Ryan Pace must find Bears their Ryan Tannehill this offseason

The Tennessee Titans have set the offseason blueprint for the Bears. Their 20-13 wild-card victory over the New England Patriots was due in large part to the incredible performance of running back Derrick Henry, but the main reason why they were even playing in the game was because of the remarkable season from quarterback Ryan Tannehill.

While Tannehill attempted only 15 passes against the Patriots, he managed a playoff win in a seemingly unwinnable scenario: At New England against Tom Brady. Should we be all that surprised that he pulled out the victory, though? He was, after all, 7-3 this season and completed a remarkable 70.3% of his passes for 2,742 yards, 22 touchdowns and six interceptions in just 10 games.

Tannehill has been playing like an MVP for a Titans team that began the year hoping they'd never have to use him.

Tennessee’s success in 2019 should give Bears fans confidence that Chicago can get back to contender status in 2020. In order to get there, general manager Ryan Pace has to make calculated and strategic decisions with one objective in mind: Protect the Bears from another Trubisky letdown and make sure they have their own version of Tannehill in place who’s capable of ascending into a leadership role if Trubisky fails.

Pace will have a few options in the veteran quarterback market, some of whom have career resumes similar to Tannehill’s tenure as a Dolphin.

Take Andy Dalton (Bengals) as a prime example.
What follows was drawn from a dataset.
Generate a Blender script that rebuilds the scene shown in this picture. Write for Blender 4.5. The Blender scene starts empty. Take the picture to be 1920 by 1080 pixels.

Dalton has a career 62% completion percentage since entering the league in 2011. He's thrown 204 touchdowns and 118 interceptions over the last nine seasons. Tannehill, who played in Miami from 2012-18, completed 62.8% of his passes as a Dolphin while tossing 123 touchdowns to 75 interceptions.

Very similar numbers.

It cost the Titans a seventh-round pick in 2019 and a fourth-round pick in 2020 to acquire Tannehill (and a 2019 sixth-rounder) from the Dolphins, and with Dalton under contract with the Bengals through 2020, it could take a similar deal (although it’s likely the Bengals would part ways with Dalton for less), for Pace to land a somewhat proven veteran.

The similarities between the Titans' quarterback situation entering 2019 and what the Bears face entering this offseason are obvious. Marcus Mariota was an underachieving former second overall pick who after 55 starts didn’t inspire enough confidence for Tennessee to hang championship hopes on his right arm. Trubisky, after 41 starts, has arguably created more doubt about his future as a franchise quarterback than even Mariota did.

Instead of another wait-and-see season, Tennessee pulled the trigger on a trade that changed the fortunes of their franchise.

Tannehill is great evidence of how a quarterback sometimes needs a change of scenery to reach his ceiling. Matt Nagy has firsthand experience with this type of player development after having coached Alex Smith during his breakout years with the Kansas City Chiefs following some underwhelming years as a former first overall pick of the San Francisco 49ers.

Maybe instead of Dalton, it’s Mariota who needs that change of scenery. An unexpected result of Tannehill's success will be Mariota's availability on the unrestricted free agency market. He has the pedigree; he's just lacking the production.

No matter who Pace targets as that backup with savior’s upside, the Titans’ playoff success has erased any doubt that the Bears should follow a similar plan to make sure they take full advantage of a rare championship window.